Konu ne olursa olsun, kaybedenler hep sosyalistlerdi. Bu, parlamentonun etkisinin kırılıp daha güçlü bir sistem oluşturma çabalarında da böyleydi, yeni medeni, iş, ticaret kanunları çıkarılınca da… Yahudilere yapılanlara itiraz edenler de sosyalistlerdi. Demek ki Yahudilerin tasfiyesi sosyalistlere de darbe vuracak, Sovyetler’in gizli emellerini çökertecekti. Yoksa Almanya’nın Yahudi vatandaşlarıyla hiçbir sorunu yoktu.
Nazi olsun ya da olmasın, bütün analistler konuyu bu ve buna benzer bağlamlarda değerlendiriyordu. Yahudilerin tasfiyesi ölümle mi olmalıydı yoksa başka bir ülkeye gönderilmeleri mi daha iyiydi? Yerleştirildikleri yerlere nakillerinin maliyeti nasıl düşürülebilirdi? Harici ülkelerin bu konudaki serzenişlerinin önü nasıl alınabilirdi? Sayıları bu kadar artan bir kalabalığın iş gücünden yararlanılması ülkenin menfaatine olmaz mıydı?
Naziler bu konuda Yahudiler ve sosyalistler dışındaki hemen her görüşten yorumu, eleştiriyi dinledi ve Alman halkının fikrine başvuruyormuş gibi not aldı. Bu, Nazi muhaliflerine de sınırları belirlenmiş bir manevra alanı yaratıyordu: Almanya’nın yeni gerçeklik zemini…

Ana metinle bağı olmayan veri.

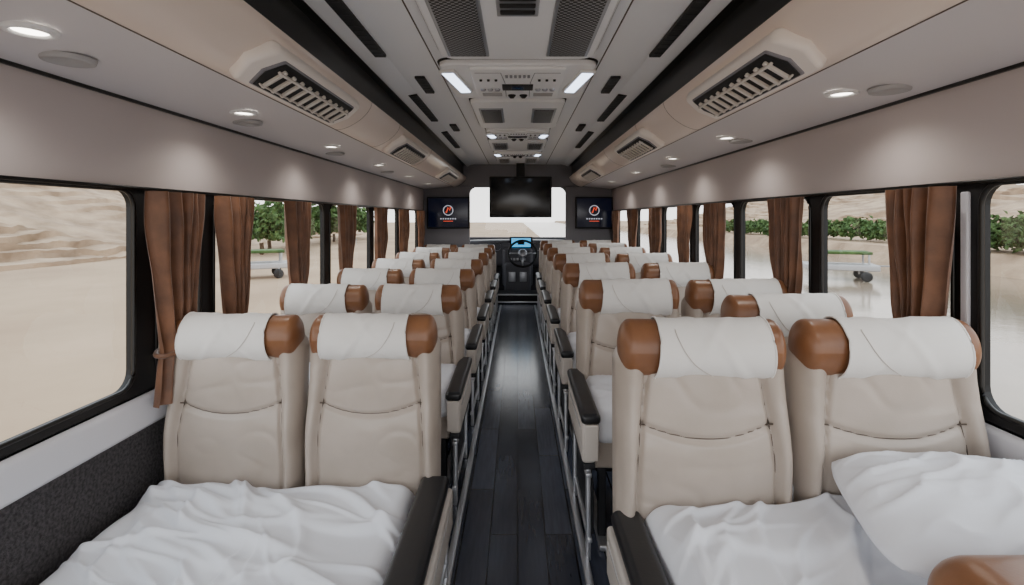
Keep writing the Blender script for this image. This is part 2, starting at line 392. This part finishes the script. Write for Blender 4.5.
# ---------------------------------------------------------------- seats
def seat_mesh(w,H,cz,sg,aisle,first):
    """front faces -Y. sg=+1 : aisle on +x side"""
    s=MB(); lean=.07; hw=w/2-.003
    z0=.16; z1=H-.055; hz=(z1-z0)/2; zc=(z1+z0)/2; th=.058
    def wid(z):
        t=max(0,min(1,(z-z0)/(z1-z0))); return 1.0-.02*t*t
    def sx(z):
        t=(z-cz)/(H-cz); return .70*hw+.09*hw*math.cos(t*2.9)
    hs=cz+.50*(H-.09-cz)
    def hseam(x): return hs-.028*(1-(x/(.70*hw))**2)
    def surf(x,z):
        y=0; ax_=abs(x); S=sx(z)
        dx=abs(ax_-S); y+=.013*math.exp(-(dx/.007)**2)
        if ax_<S:
            y+=.012*math.exp(-((z-hseam(x))/.007)**2)
            y-=.016*math.cos(x/S*math.pi/2)
            y-=.008*math.cos(max(-1,min(1,(z-hs-.09)/.10))*math.pi/2)
        else: y-=.024*math.sin(max(0,min(1,(hw-ax_)/(hw-S+1e-6)))*math.pi)
        y-=.018*math.exp(-((z-(cz+.10))/.10)**2)
        y+=.0028*max(0,1-abs(noise.noise(Vector((x*8,z*14,sg*3+w))))*4)*(1 if ax_<S else .5)
        return y
    def df(p):
        z=p.z+zc; x=p.x; y=p.y
        if y<0: y+=surf(x,z)*min(1,(-y/th)*1.3)
        y+=lean*(z-cz)
        zz=p.z
        q=max(0,(abs(x)/hw-.55)/.45)
        if z>z1-.12: zz-=.026*q**2.2*((z-(z1-.12))/.12)
        return Vector((x*wid(z),y,zz))
    s.rbox((0,th,zc),(hw,th,hz),.045,LEATHER,mid=(74,2,88),k=6,deform=df)
    def line(pts):
        s.tube([(x*wid(z),surf(x,z)+lean*(z-cz)-.0005,z) for x,z in pts],.0021,SEAM,5)
    for k in(-1,1): line([(k*sx(z),z) for z in [cz-.05+(H-.10-cz+.05)*i/24 for i in range(25)]])
    line([(x,hseam(x)) for x in [-.76*hw+1.52*hw*i/24 for i in range(25)]])
    L=w/2-.014; hy=lean*(H-cz)+.022
    ry,rz=.066,.074
    hzc=H-rz
    def prof(t):
        e=.15; a=abs(t)
        if a<1-e: return 1.0-.05*(1-a)
        q=(a-(1-e))/e; return (1-.05*(1-a))*(max(0,1-q**2.4))**.5
    def hr(u,v):
        t=-math.cos(u*math.pi) ; an=2*math.pi*v; k=prof(t)
        return (t*L,hy-ry*k*math.cos(an),hzc+rz*k*math.sin(an))
    s.grid(hr,56,32,BROWN)
    s.rbox((0,hy+.01,hzc-.06),(L*.8,.04,.04),.02,LEATHER,k=3)
    seed=random.random()*9
    A0=math.radians(-78); A1=math.radians(215)
    def cl(u,v):
        an=A0+(A1-A0)*v
        xa=-.77*L; xb=.55*L
        fr=max(0,(.35-v)/.35)
        x=(xa-.02*L*fr)+(xb-xa+.08*L*fr)*u
        n=noise.noise(Vector((x*11,v*3.5,seed)))*.0035+noise.noise(Vector((x*34,v*6,seed)))*.0012
        n+=.004*max(0,1-abs((u-.25)-(v-.1)*.9)*14)+.003*max(0,1-abs((u-.8)+(v-.1)*1.0)*16)
        k=min(1,prof(x/L)+.01)+.055+n/.07
        bulge=.006*math.sin(min(1,v/.4)*math.pi)
        lift=.006*fr*fr
        return (sg*x,hy-(ry+bulge+lift)*k*math.cos(an)-lift,hzc+(rz+bulge*.4)*k*math.sin(an))
    s.grid(cl,44,44,CLOTH)
    for uu in (.0,1.0): s.tube([Vector(cl(uu,v/28)) for v in range(29)],.0026,CLOTH,6)
    s.tube([cl(i/20,0) for i in range(21)],.0026,CLOTH,6)
    s.tube([Vector(cl(.86-.5*(1-i/16)**2,.03+.40*i/16))+Vector((0,-.0012,.0)) for i in range(17)],.0011,PANEL,5)
    if not first:
        D=.42
        def cd(p):
            n=noise.noise(Vector((p.x*9,p.y*9,seed)))*.014+.008*(1-abs(noise.noise(Vector((p.x*12+p.y*6,p.y*14,seed)))*2))
            return Vector((p.x,p.y,p.z+(n if p.z>0 else 0)+(.012*math.cos(p.x/hw*1.4) if p.z>0 else 0)))
        s.rbox((0,-D/2+.02,cz-.03),(hw-.008,D/2,.055),.04,SHEET,mid=(20,20,1),k=4,deform=cd)
        s.rbox((0,-D/2+.04,cz-.13),(hw-.012,D/2-.02,.05),.015,LEATHER,k=3)
        s.rbox((0,-D/2+.08,cz-.20),(hw-.03,D/2-.06,.03),.01,DKBASE)
    legy=(-.30,.04) if not first else (.03,.08)
    for lx in (-hw+.05,hw-.05):
        for ly in legy: s.rbox((lx,ly,(cz-.2)/2+.002),(.014,.014,(cz-.2)/2),.004,DKBASE)
        s.rbox((lx,sum(legy)/2,.012),(.018,.24 if not first else .05,.010),.004,ALU)
    if aisle and not first:
        X=sg*(hw+.008)
        s.rbox((X,-.20,cz+.030),(.032,.25,.018),.015,DARKPAD,k=4,mid=(1,8,1),deform=lambda p:Vector((p.x,p.y,p.z+.02*p.y)))
        s.rbox((X+sg*.006,-.20,cz-.055),(.022,.240,.068),.012,PANEL,k=3)
        s.rbox((X+sg*.029,-.20,cz-.02),(.002,.20,.003),.001,SPK)
        s.rbox((X,-.448,cz-.05),(.024,.006,.060),.005,PANEL,k=3)
        s.rbox((X+sg*.004,-.20,cz-.135),(.020,.235,.010),.004,DKBASE)
        s.rbox((X+sg*.006,-.20,cz-.165),(.010,.235,.008),.004,ALU)
        s.rbox((X-sg*.01,-.19,.17),(.006,.21,.09),.004,DKBASE)
        for ly in (-.40,.0): s.rbox((X+sg*.004,ly,(cz-.12)/2),(.008,.014,(cz-.12)/2),.004,ALU)
        s.rbox((X,-.2,.07),(.008,.22,.008),.004,ALU)
    return s.mesh('passenger_seat_mesh')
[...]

O zemin sadece siyasal alanla, Hitler’le, Nazilerle, muhaliflerle, öldürülenlerle, tutuklananlarla sınırlı değildi. İnsanların birbirlerine nasıl selam vereceğinden evlerinin duvarlarına hangi fotoğrafları asacağına, hangi kitapları okuyacağından ne tür müzik dinleyeceğine kadar hemen her şeyi belirleyen bir “bizlik yanılsaması” ve Haffner’in deyişiyle “bütün grupların manevi seviyesini en son mensubunun da ulaşabileceği en aşağı düzeyde sabitleyen, tartışma kabul etmez bir tür yoldaşlık fenomeniydi” o zemin.
Nazilerin başarısı bu zemini hayatın kendisi olarak sunmalarındaydı: “Çok tuhaftı ki, dehşet verici gelişmelere karşı bir yerlerde güçlü, canlı bir tepki verilmesinin engellenmesine yardımcı olan da işte bu mekanik ve otomatik süregiden hayatın kendisiydi.”